Steven A. Cook is Hasib J. Sabbagh senior fellow for Middle Eastern studies at the Council on Foreign Relations (CFR). He is an expert on Arab and Turkish politics as well as U.S.-Middle East policy. Cook is the author of The Struggle for Egypt: From Nasser to Tahrir Square (Oxford University Press, Fall 2011), which won the Washington Institute for Near East Policy's gold medal for best book on the Middle East in 2012, and Ruling But Not Governing: The Military and Political Development in Egypt, Algeria, and Turkey (Johns Hopkins University Press, 2007). He has published widely in a variety of foreign policy journals, opinion magazines, and newspapers.

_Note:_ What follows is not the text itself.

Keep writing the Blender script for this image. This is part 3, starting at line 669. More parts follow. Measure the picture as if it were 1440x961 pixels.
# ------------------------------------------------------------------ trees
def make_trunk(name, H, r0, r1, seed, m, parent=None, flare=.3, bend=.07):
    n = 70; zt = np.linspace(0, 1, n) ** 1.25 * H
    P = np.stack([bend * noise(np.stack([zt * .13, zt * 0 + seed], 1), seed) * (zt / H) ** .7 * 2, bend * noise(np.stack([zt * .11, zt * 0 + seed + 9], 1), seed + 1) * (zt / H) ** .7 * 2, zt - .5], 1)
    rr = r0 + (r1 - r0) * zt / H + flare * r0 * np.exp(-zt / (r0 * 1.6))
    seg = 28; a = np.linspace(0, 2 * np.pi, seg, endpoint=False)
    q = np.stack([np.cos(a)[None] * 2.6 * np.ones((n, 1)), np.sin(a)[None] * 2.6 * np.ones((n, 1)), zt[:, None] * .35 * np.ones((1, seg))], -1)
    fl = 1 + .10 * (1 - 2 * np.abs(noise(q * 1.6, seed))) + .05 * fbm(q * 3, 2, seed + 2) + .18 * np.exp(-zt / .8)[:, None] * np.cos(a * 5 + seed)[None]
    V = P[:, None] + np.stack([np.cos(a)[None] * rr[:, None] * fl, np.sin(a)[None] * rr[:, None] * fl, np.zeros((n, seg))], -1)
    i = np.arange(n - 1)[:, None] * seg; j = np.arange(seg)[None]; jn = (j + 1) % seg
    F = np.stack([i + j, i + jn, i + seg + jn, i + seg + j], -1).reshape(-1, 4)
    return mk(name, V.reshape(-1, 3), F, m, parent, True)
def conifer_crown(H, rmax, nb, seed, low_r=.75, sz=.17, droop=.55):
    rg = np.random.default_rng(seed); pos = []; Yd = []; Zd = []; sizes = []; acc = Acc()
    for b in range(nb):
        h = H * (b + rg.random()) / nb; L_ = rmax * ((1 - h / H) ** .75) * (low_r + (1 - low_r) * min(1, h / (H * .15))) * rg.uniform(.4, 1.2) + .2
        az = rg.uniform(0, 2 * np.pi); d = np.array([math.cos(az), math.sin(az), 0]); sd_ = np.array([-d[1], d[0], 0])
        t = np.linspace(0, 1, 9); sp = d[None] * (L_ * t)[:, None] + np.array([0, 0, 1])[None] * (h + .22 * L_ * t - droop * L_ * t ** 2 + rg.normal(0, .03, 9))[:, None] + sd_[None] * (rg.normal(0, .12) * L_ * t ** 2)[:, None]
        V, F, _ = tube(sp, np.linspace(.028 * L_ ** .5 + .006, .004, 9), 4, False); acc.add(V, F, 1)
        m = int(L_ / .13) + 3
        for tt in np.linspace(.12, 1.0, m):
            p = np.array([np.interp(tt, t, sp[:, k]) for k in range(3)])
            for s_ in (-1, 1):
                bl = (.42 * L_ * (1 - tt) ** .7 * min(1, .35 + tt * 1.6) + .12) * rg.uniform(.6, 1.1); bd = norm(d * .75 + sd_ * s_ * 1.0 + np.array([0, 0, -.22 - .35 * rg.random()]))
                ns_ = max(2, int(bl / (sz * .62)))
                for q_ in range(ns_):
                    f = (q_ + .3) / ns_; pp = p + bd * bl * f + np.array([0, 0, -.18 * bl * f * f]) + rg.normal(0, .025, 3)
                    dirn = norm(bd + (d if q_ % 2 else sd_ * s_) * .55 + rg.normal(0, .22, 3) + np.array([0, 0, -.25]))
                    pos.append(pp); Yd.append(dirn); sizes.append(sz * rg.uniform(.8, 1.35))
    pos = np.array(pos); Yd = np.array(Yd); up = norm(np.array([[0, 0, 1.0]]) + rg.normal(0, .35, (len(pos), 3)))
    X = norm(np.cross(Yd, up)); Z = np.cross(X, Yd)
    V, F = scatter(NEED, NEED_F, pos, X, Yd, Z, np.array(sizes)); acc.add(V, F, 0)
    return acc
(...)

He currently writes the blog, "From the Potomac to the Euphrates." Prior to joining CFR, Cook was a research fellow at the Brookings Institution (2001–2002) and a Soref research fellow at the Washington Institute for Near East Policy (1995–96). He holds a B.A. in international studies from Vassar College, an M.A. in international relations from the Johns Hopkins School of Advanced International Studies, and both an M.A. and Ph.D. in political science from the University of Pennsylvania.

Michele Dunne is an Atlantic Council vice president and director of the Atlantic Council's Rafik Hariri Center for the Middle East. She has served in the White House on the National Security Council staff, on the State Department's Policy Planning Staff and in its Bureau of Intelligence and Research, and as a diplomat in Cairo and Jerusalem. Prior to joining the Atlantic Council, Dunne was a senior associate at the Carnegie Endowment for International Peace, where she edited the Arab Reform Bulletin and carried out research on Arab politics and U.S. policies. She holds a doctorate in Arabic language and linguistics from Georgetown University, where she has served as a visiting professor of Arabic and Arab studies. Her research interests include Arab politics, political transitions, economic reform, Egypt, Israeli-Palestinian issues, and U.S. and European policies in the Middle East. She co-chairs the Working Group on Egypt, a bipartisan group of experts established in February 2010 to mobilize U.S. government attention to the forces of change in that country.

Moderator

Jeff Martini is a Middle East analyst for the RAND Corporation who focuses on political and security challenges in the region. He has carried out extensive fieldwork in Egypt since the 2011 Revolution. Those efforts have culminated in reports on the evolution of Egypt's civil-military relations and the challenge of generational divides within the Muslim Brotherhood. Earlier this year he published his groundbreaking Voting Patterns in Post-Mubarak Egypt, which analyzed electoral returns from all four of the post-Mubarak elections in order to glean insights as to the levels of support for various parties across Egypt's regions.